Inside Line: Biggest Surprise So Far This Season?
JUN 04, 2025
Today’s question: What’s your biggest surprise about the 2025 NTT INDYCAR SERIES season after seven of 17 races?
Curt Cavin: I thought Alex Palou might lead this championship effectively wire to wire, but I could not have imagined him being 112 points clear six races into the season and still 90 points up after being knocked into the tire barrier in the seventh race. Palou is crafting an all-timer of a season, and he can become the first Indy 500 winner since Dario Franchitti in 2010 to also take home the series championship. (For comparison, Franchitti won that year’s title by five points.) Palou’s cushion is so cushy that he could stay home each of the next two races and likely still have the lead. Yes, there are five oval races among the 10 remaining races, and Palou hasn’t won at any of those tracks. But there are also four permanent road courses to come, and he has combined to win seven series races on those circuits. I’ll set the over/under for his final points advantage at 60. The over seems safe to me.
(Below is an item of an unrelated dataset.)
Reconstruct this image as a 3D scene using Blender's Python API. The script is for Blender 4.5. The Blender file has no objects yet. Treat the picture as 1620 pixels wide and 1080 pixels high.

Eric Smith: My surprise is Scott Dixon and how quiet he’s been. The six-time series champion is seventh in points, 138 back of his series-leading Chip Ganassi Racing teammate Alex Palou. While it’s unfair to compare anyone to Palou, especially on the run he’s having, Dixon must at least be in the conversation. They’re teammates, and for years we compared what Palou was doing to Dixon. Ultimately, Dixon is on his fourth-longest winless drought of his career at 18 races and has just two victories in his last 24 tries. My biggest takeaway is that Dixon has just three podium finishes during this winless streak, has been the top CGR finisher twice and has 15 laps led, seven this season. That’s after enduring his worst points finish last year (sixth) since 2017. Now, Dixon can certainly go on a run and march toward a record-tying seventh championship, but he’s going to have to leap ahead of not just Palou, but six other drivers, to make it happen.
Arni Sribhen: If you look at the top 10 in the NTT INDYCAR SERIES drivers’ standings, you shouldn’t be surprised to see two drivers from each of the series “Big Four” teams – Chip Ganassi Racing, Team Penske, Andretti Global and Arrow McLaren. But that the other two spots are occupied by the duo from Meyer Shank Racing with Curb-Agajanian certainly might be. MSR is the top-performing two-car effort in the series with Felix Rosenqvist sitting sixth in the championship and Marcus Armstrong lying in 10th. Sure, there’s a technical alliance with Chip Ganassi Racing, but MSR had one with Andretti Global over the past few years. And the cars are 100 percent prepared and maintained by the MSR crew in Pataskala, Ohio. The team – especially primary co-owners Jim Meyer and Mike Shank – deserve the credit for stepping up their game in the first half of the season.
Paul Kelly: I didn’t have the three Team Penske drivers at fifth (Will Power), eighth (Scott McLaughlin) and 12th (Josef Newgarden) in the standings on my bingo card after seven races this season. Most teams would be content with those results, but this is Penske, a team that has defined excellence in North American open-wheel racing for more than 50 years. Sure, the technical violations during qualifying for the Indianapolis 500 and subsequent dismissal of leading team executives Tim Cindric, Ron Ruzewski and Kyle Moyer took wind from the team’s sails last month, but the team only had three podium finishes this season before the “500” – all third places, one each by Newgarden, McLaughlin and Power. There are many opportunities to right the ship in the next 10 races, which include five oval races, a Penske specialty. Plus, the team has enough depth in its engineering and management roster to compensate for the departure of the management trio. But Penske drivers have won just one NTT INDYCAR SERIES title since 2019 – Power in 2022. That’s the longest dry spell since the team went without a title from 2007-13, a period of dominance by Chip Ganassi Racing and Andretti Global, which ironically appear to be teams a rung above Penske on the series superiority ladder this season.